The two biggest problems with serious and prolonged price declines are debt deflation and prohibitively high real costs of borrowing. The first term refers to what happens when the value of debt-financed assets falls below the value owed to lenders. This has already happened to some people whose mortgage balances now are greater than the market value of their homes. Not only does debt deflation make bankruptcy seem like a rational alternative to borrowers, but it leaves lenders with those balance sheet losses we’ve heard so much about in the past few months.
The second problem — prohibitively high real costs of borrowing — arises when the Federal Reserve pushes short-term interest rates close to zero in an effort to stimulate spending in the face of collapsing demand. If prices continue to fall, then inflation-adjusted interest rates — the nominal rates minus the inflation rate, which in times of deflation is negative — can become very high. Such a scenario is famously cited as one of the contributing factors that exacerbated the situation in the early 1930s.
In 1931, short-term interest rates were about 3 percent but prices were falling by 10 percent per year.
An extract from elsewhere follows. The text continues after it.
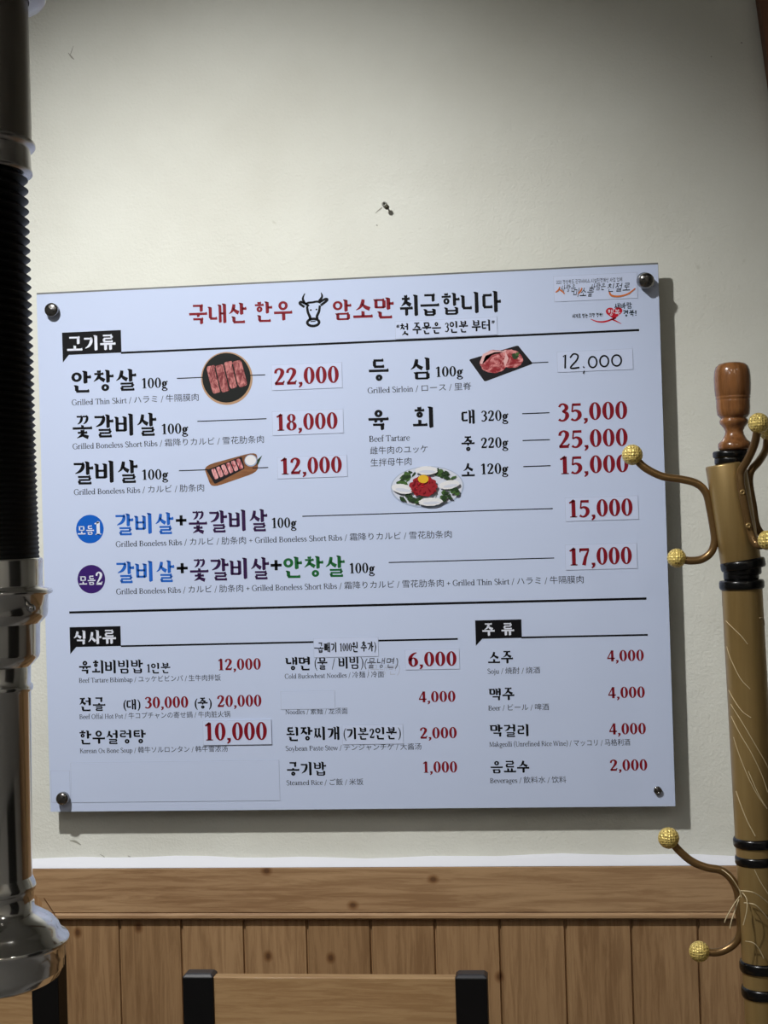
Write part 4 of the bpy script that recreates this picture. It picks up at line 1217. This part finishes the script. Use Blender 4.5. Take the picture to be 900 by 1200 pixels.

This meant that real (or inflation-adjusted) short-term interest rates were 13 percent. It’s not hard to see why business investment would collapse with real borrowing costs so high. Put together falling household consumption and falling investment due to high real costs of borrowing, and add in falling exports due to a strengthening dollar, and you have something of a perfect storm.
Even though most of us have not spent a lot of time thinking about how deflation could destabilize our economy or how to combat it, there is one notable policymaker who has devoted a lot of thought to the topic: Ben Bernanke. If fact, back in 2002 Mr. Bernanke gave a speech before the National Economists Club in Washington, D.C., in which he laid out a comprehensive plan for dealing with deflation were it ever to occur.
Naturally he said it would be better for a central bank to make sure that deflation never got started, but sometimes things spin out of a central bank’s control. Collapsing housing prices and falling commodity prices are now economic facts. While these trends may simply be corrections from unsupportable run-ups in those prices prior to 2007, there is inertia to both inflation and deflation. Once they get under way, it’s hard to stop them.
Hence, we seem to be at a critical juncture. Demand is falling and the Federal Reserve is cutting short-term interest rates to stave off a deepening recession. But going into this recession, interest rates are already at historic lows, prompting some observers to fret that the Federal Reserve will soon run out of bullets to combat falling demand and prices.
This observation refers to the fact that central banks cannot cut interest rates below zero. Once an interest rate approaches zero, if prices are falling the rate of deflation adds to the real cost of borrowing. In his speech, Mr. Bernanke addressed this concern, saying that “a central bank whose policy rate has been forced down to zero has most definitely not run out of ammunition.” He went on to list a number of unorthodox policy tools, some of which we’ve already seen Bernanke’s Federal Reserve engage in.
The message here is simple and straightforward. Deflation is a dangerous problem that can turn a bad recession into something much worse and longer lasting. In part, this is what happened in the 1930s.
While there’s no consensus yet that we are on the road to a deflationary spiral, we do seem to be at a critical tipping point. To take a “glass half full” perspective, if deflation is at least a possibility it’s good to know that the current Federal Reserve chairman is someone who has already thought deeply about the issue and about ways of dealing with it. That’s something we didn’t have in 1930.
Kevin Christ is associate professor of economics at Rose-Hulman Institute of Technology.